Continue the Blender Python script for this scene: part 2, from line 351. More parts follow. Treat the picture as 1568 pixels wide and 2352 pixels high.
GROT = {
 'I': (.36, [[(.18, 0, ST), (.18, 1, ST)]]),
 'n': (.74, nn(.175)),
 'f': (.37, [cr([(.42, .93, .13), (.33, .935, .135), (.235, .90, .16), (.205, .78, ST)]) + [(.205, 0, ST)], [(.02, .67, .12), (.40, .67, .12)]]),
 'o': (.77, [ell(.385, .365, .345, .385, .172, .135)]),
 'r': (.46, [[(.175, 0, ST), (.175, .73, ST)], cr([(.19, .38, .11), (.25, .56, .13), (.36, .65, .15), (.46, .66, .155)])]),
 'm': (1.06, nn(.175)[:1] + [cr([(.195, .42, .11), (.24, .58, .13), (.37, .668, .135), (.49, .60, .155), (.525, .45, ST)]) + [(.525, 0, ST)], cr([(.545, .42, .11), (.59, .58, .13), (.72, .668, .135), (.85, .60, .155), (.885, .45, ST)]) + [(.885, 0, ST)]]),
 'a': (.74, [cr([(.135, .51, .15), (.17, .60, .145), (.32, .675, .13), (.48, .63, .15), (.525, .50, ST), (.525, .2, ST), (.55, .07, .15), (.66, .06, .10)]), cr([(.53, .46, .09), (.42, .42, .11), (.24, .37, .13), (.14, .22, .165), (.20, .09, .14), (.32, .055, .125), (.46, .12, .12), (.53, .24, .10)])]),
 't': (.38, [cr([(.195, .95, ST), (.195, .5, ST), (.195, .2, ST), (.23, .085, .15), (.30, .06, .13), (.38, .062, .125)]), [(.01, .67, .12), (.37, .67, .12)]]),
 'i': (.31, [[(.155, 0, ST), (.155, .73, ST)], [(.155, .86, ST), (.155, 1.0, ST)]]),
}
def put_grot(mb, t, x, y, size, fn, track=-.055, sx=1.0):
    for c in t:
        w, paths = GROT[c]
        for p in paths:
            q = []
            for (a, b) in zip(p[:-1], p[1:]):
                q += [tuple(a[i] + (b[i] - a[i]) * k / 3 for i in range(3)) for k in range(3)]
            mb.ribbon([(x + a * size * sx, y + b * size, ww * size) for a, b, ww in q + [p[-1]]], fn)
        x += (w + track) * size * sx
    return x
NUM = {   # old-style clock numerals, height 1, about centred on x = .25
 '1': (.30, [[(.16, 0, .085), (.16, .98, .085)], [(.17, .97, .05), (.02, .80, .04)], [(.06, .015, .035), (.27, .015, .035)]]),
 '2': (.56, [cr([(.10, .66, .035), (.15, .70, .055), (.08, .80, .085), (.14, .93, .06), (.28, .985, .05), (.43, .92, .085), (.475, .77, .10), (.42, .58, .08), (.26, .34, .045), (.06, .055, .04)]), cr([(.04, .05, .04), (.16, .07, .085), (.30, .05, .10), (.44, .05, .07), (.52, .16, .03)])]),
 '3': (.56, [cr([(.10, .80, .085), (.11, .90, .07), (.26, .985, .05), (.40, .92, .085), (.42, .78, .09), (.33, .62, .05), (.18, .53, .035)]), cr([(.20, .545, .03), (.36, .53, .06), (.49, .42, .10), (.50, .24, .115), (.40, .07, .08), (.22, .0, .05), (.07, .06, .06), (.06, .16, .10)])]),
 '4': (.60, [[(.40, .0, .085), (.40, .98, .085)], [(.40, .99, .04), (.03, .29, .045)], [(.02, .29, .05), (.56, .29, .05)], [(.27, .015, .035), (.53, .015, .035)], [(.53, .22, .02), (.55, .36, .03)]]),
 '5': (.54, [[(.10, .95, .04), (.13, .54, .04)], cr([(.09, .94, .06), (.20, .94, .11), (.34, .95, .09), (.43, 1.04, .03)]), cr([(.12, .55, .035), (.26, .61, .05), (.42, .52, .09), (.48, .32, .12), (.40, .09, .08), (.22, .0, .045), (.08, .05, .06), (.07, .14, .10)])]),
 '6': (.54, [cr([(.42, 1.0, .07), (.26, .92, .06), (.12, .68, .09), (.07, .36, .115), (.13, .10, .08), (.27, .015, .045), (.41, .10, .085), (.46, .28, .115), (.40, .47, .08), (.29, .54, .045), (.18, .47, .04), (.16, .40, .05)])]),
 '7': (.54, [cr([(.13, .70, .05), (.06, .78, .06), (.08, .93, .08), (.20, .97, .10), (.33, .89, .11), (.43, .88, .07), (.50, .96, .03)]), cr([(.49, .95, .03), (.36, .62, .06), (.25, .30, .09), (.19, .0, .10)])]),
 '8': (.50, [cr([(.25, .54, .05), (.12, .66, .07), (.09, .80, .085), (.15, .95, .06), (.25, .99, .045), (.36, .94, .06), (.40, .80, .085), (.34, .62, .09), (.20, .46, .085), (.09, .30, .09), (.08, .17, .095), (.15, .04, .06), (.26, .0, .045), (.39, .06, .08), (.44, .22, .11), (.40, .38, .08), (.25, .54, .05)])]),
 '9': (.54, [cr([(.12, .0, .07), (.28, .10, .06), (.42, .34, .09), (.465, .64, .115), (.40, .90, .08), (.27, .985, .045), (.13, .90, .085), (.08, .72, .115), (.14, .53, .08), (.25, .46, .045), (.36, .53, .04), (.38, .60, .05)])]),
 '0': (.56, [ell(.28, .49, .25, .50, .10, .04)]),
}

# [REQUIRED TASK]
Please repeat the material above, word for word and in full.

# [SOLUTION FOR THIS EXERCISE]
Continue the Blender Python script for this scene: part 2, from line 351. More parts follow. Treat the picture as 1568 pixels wide and 2352 pixels high.
GROT = {
 'I': (.36, [[(.18, 0, ST), (.18, 1, ST)]]),
 'n': (.74, nn(.175)),
 'f': (.37, [cr([(.42, .93, .13), (.33, .935, .135), (.235, .90, .16), (.205, .78, ST)]) + [(.205, 0, ST)], [(.02, .67, .12), (.40, .67, .12)]]),
 'o': (.77, [ell(.385, .365, .345, .385, .172, .135)]),
 'r': (.46, [[(.175, 0, ST), (.175, .73, ST)], cr([(.19, .38, .11), (.25, .56, .13), (.36, .65, .15), (.46, .66, .155)])]),
 'm': (1.06, nn(.175)[:1] + [cr([(.195, .42, .11), (.24, .58, .13), (.37, .668, .135), (.49, .60, .155), (.525, .45, ST)]) + [(.525, 0, ST)], cr([(.545, .42, .11), (.59, .58, .13), (.72, .668, .135), (.85, .60, .155), (.885, .45, ST)]) + [(.885, 0, ST)]]),
 'a': (.74, [cr([(.135, .51, .15), (.17, .60, .145), (.32, .675, .13), (.48, .63, .15), (.525, .50, ST), (.525, .2, ST), (.55, .07, .15), (.66, .06, .10)]), cr([(.53, .46, .09), (.42, .42, .11), (.24, .37, .13), (.14, .22, .165), (.20, .09, .14), (.32, .055, .125), (.46, .12, .12), (.53, .24, .10)])]),
 't': (.38, [cr([(.195, .95, ST), (.195, .5, ST), (.195, .2, ST), (.23, .085, .15), (.30, .06, .13), (.38, .062, .125)]), [(.01, .67, .12), (.37, .67, .12)]]),
 'i': (.31, [[(.155, 0, ST), (.155, .73, ST)], [(.155, .86, ST), (.155, 1.0, ST)]]),
}
def put_grot(mb, t, x, y, size, fn, track=-.055, sx=1.0):
    for c in t:
        w, paths = GROT[c]
        for p in paths:
            q = []
            for (a, b) in zip(p[:-1], p[1:]):
                q += [tuple(a[i] + (b[i] - a[i]) * k / 3 for i in range(3)) for k in range(3)]
            mb.ribbon([(x + a * size * sx, y + b * size, ww * size) for a, b, ww in q + [p[-1]]], fn)
        x += (w + track) * size * sx
    return x
NUM = {   # old-style clock numerals, height 1, about centred on x = .25
 '1': (.30, [[(.16, 0, .085), (.16, .98, .085)], [(.17, .97, .05), (.02, .80, .04)], [(.06, .015, .035), (.27, .015, .035)]]),
 '2': (.56, [cr([(.10, .66, .035), (.15, .70, .055), (.08, .80, .085), (.14, .93, .06), (.28, .985, .05), (.43, .92, .085), (.475, .77, .10), (.42, .58, .08), (.26, .34, .045), (.06, .055, .04)]), cr([(.04, .05, .04), (.16, .07, .085), (.30, .05, .10), (.44, .05, .07), (.52, .16, .03)])]),
 '3': (.56, [cr([(.10, .80, .085), (.11, .90, .07), (.26, .985, .05), (.40, .92, .085), (.42, .78, .09), (.33, .62, .05), (.18, .53, .035)]), cr([(.20, .545, .03), (.36, .53, .06), (.49, .42, .10), (.50, .24, .115), (.40, .07, .08), (.22, .0, .05), (.07, .06, .06), (.06, .16, .10)])]),
 '4': (.60, [[(.40, .0, .085), (.40, .98, .085)], [(.40, .99, .04), (.03, .29, .045)], [(.02, .29, .05), (.56, .29, .05)], [(.27, .015, .035), (.53, .015, .035)], [(.53, .22, .02), (.55, .36, .03)]]),
 '5': (.54, [[(.10, .95, .04), (.13, .54, .04)], cr([(.09, .94, .06), (.20, .94, .11), (.34, .95, .09), (.43, 1.04, .03)]), cr([(.12, .55, .035), (.26, .61, .05), (.42, .52, .09), (.48, .32, .12), (.40, .09, .08), (.22, .0, .045), (.08, .05, .06), (.07, .14, .10)])]),
 '6': (.54, [cr([(.42, 1.0, .07), (.26, .92, .06), (.12, .68, .09), (.07, .36, .115), (.13, .10, .08), (.27, .015, .045), (.41, .10, .085), (.46, .28, .115), (.40, .47, .08), (.29, .54, .045), (.18, .47, .04), (.16, .40, .05)])]),
 '7': (.54, [cr([(.13, .70, .05), (.06, .78, .06), (.08, .93, .08), (.20, .97, .10), (.33, .89, .11), (.43, .88, .07), (.50, .96, .03)]), cr([(.49, .95, .03), (.36, .62, .06), (.25, .30, .09), (.19, .0, .10)])]),
 '8': (.50, [cr([(.25, .54, .05), (.12, .66, .07), (.09, .80, .085), (.15, .95, .06), (.25, .99, .045), (.36, .94, .06), (.40, .80, .085), (.34, .62, .09), (.20, .46, .085), (.09, .30, .09), (.08, .17, .095), (.15, .04, .06), (.26, .0, .045), (.39, .06, .08), (.44, .22, .11), (.40, .38, .08), (.25, .54, .05)])]),
 '9': (.54, [cr([(.12, .0, .07), (.28, .10, .06), (.42, .34, .09), (.465, .64, .115), (.40, .90, .08), (.27, .985, .045), (.13, .90, .085), (.08, .72, .115), (.14, .53, .08), (.25, .46, .045), (.36, .53, .04), (.38, .60, .05)])]),
 '0': (.56, [ell(.28, .49, .25, .50, .10, .04)]),
}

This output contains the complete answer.